→ **WORK INSTRUCTIONS**
The records below hold pictures; please leave those out and retype the rest exactly.

[Scripts that build scenes]
-- start --

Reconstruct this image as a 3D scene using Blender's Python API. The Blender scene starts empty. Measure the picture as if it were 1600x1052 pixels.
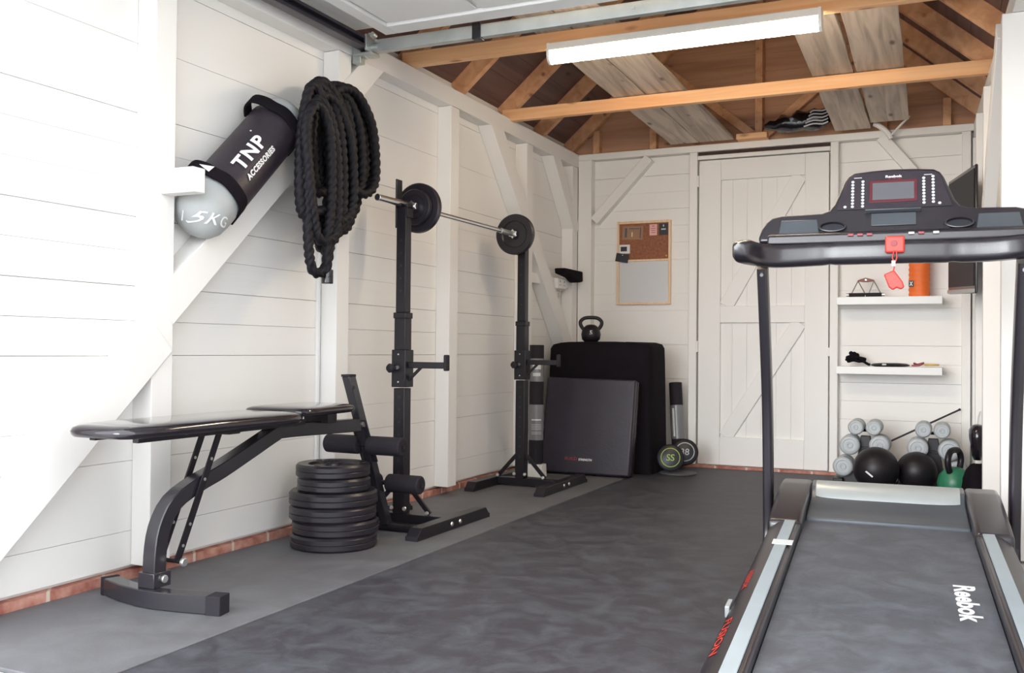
import bpy, bmesh, math, random
from mathutils import Vector, Matrix
R = random.Random(7)
S = bpy.context.scene
COL = S.collection
rad = math.radians

# ------------------------------------------------------------------ camera
def setup_camera():
    yaw, pitch, roll = 0.428998, 0.0130173, 0.0090222
    r0 = Vector((math.cos(yaw), math.sin(yaw), 0)); f0 = Vector((-math.sin(yaw), math.cos(yaw), 0)); u0 = Vector((0, 0, 1))
    F = f0 * math.cos(pitch) + u0 * math.sin(pitch); U = -f0 * math.sin(pitch) + u0 * math.cos(pitch)
    Rr = r0 * math.cos(roll) + U * math.sin(roll); U = -r0 * math.sin(roll) + U * math.cos(roll)
    cam = bpy.data.cameras.new('camera'); o = bpy.data.objects.new('camera', cam); COL.objects.link(o)
    m = Matrix((Rr, U, -F)).transposed().to_4x4(); m.translation = Vector((0, 0, .83))
    o.matrix_world = m
    cam.sensor_width = 36; cam.lens = 1501.05 / 1600 * 36; cam.clip_start = .05
    S.camera = o
setup_camera()

# ------------------------------------------------------------------ world, lights, exposure
w = bpy.data.worlds.new('sky'); S.world = w; w.use_nodes = True
bg = w.node_tree.nodes['Background']; bg.inputs[0].default_value = (.93, .965, 1.0, 1); bg.inputs[1].default_value = 3.2
def area(name, loc, rot, sx, sy, power, col):
    l = bpy.data.lights.new(name, 'AREA'); l.shape = 'RECTANGLE'; l.size = sx; l.size_y = sy; l.energy = power; l.color = col
    o = bpy.data.objects.new(name, l); COL.objects.link(o); o.location = loc; o.rotation_euler = rot; return o
sun = bpy.data.lights.new('hazy_sun', 'SUN'); sun.energy = 1.6; sun.angle = rad(30); sun.color = (.97, .98, 1)
so = bpy.data.objects.new('hazy_sun', sun); COL.objects.link(so); so.rotation_euler = (rad(81), 0, rad(-14))
#area('tube_light', (-1.145, 4.30, 2.19), (0, 0, 0), 1.15, .09, 22, (1, .90, .76))
#area('tube_light_up', (-1.145, 4.285, 2.33), (rad(180), 0, 0), 1.1, .05, 9, (1, .80, .55))
vs = S.view_settings; vs.view_transform = 'Standard'; vs.look = 'None'; vs.gamma = 1; vs.use_curve_mapping = False; vs.exposure = 0.27

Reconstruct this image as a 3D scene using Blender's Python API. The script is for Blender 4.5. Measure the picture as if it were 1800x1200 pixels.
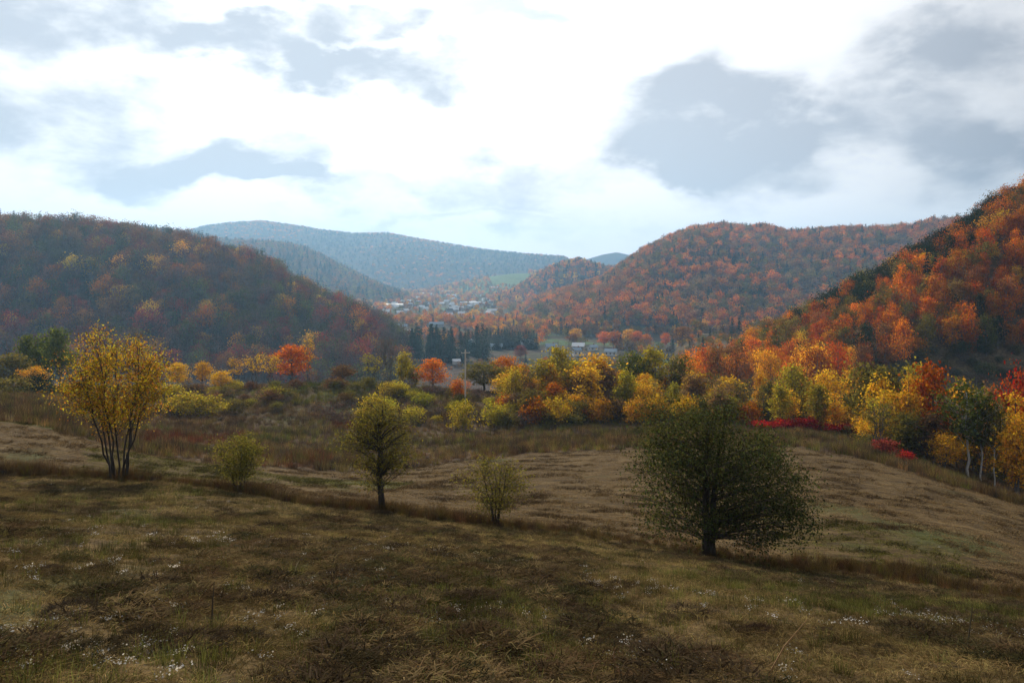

-- end --

→ **WRITTEN RESPONSE**
Reconstruct this image as a 3D scene using Blender's Python API. The Blender scene starts empty. Measure the picture as if it were 1600x1052 pixels.
import bpy, bmesh, math, random
from mathutils import Vector, Matrix
R = random.Random(7)
S = bpy.context.scene
COL = S.collection
rad = math.radians

# ------------------------------------------------------------------ camera
def setup_camera():
    yaw, pitch, roll = 0.428998, 0.0130173, 0.0090222
    r0 = Vector((math.cos(yaw), math.sin(yaw), 0)); f0 = Vector((-math.sin(yaw), math.cos(yaw), 0)); u0 = Vector((0, 0, 1))
    F = f0 * math.cos(pitch) + u0 * math.sin(pitch); U = -f0 * math.sin(pitch) + u0 * math.cos(pitch)
    Rr = r0 * math.cos(roll) + U * math.sin(roll); U = -r0 * math.sin(roll) + U * math.cos(roll)
    cam = bpy.data.cameras.new('camera'); o = bpy.data.objects.new('camera', cam); COL.objects.link(o)
    m = Matrix((Rr, U, -F)).transposed().to_4x4(); m.translation = Vector((0, 0, .83))
    o.matrix_world = m
    cam.sensor_width = 36; cam.lens = 1501.05 / 1600 * 36; cam.clip_start = .05
    S.camera = o
setup_camera()

# ------------------------------------------------------------------ world, lights, exposure
w = bpy.data.worlds.new('sky'); S.world = w; w.use_nodes = True
bg = w.node_tree.nodes['Background']; bg.inputs[0].default_value = (.93, .965, 1.0, 1); bg.inputs[1].default_value = 3.2
def area(name, loc, rot, sx, sy, power, col):
    l = bpy.data.lights.new(name, 'AREA'); l.shape = 'RECTANGLE'; l.size = sx; l.size_y = sy; l.energy = power; l.color = col
    o = bpy.data.objects.new(name, l); COL.objects.link(o); o.location = loc; o.rotation_euler = rot; return o
sun = bpy.data.lights.new('hazy_sun', 'SUN'); sun.energy = 1.6; sun.angle = rad(30); sun.color = (.97, .98, 1)
so = bpy.data.objects.new('hazy_sun', sun); COL.objects.link(so); so.rotation_euler = (rad(81), 0, rad(-14))
#area('tube_light', (-1.145, 4.30, 2.19), (0, 0, 0), 1.15, .09, 22, (1, .90, .76))
#area('tube_light_up', (-1.145, 4.285, 2.33), (rad(180), 0, 0), 1.1, .05, 9, (1, .80, .55))
vs = S.view_settings; vs.view_transform = 'Standard'; vs.look = 'None'; vs.gamma = 1; vs.use_curve_mapping = False; vs.exposure = 0.27

Reconstruct this image as a 3D scene using Blender's Python API. The script is for Blender 4.5. Measure the picture as if it were 1800x1200 pixels.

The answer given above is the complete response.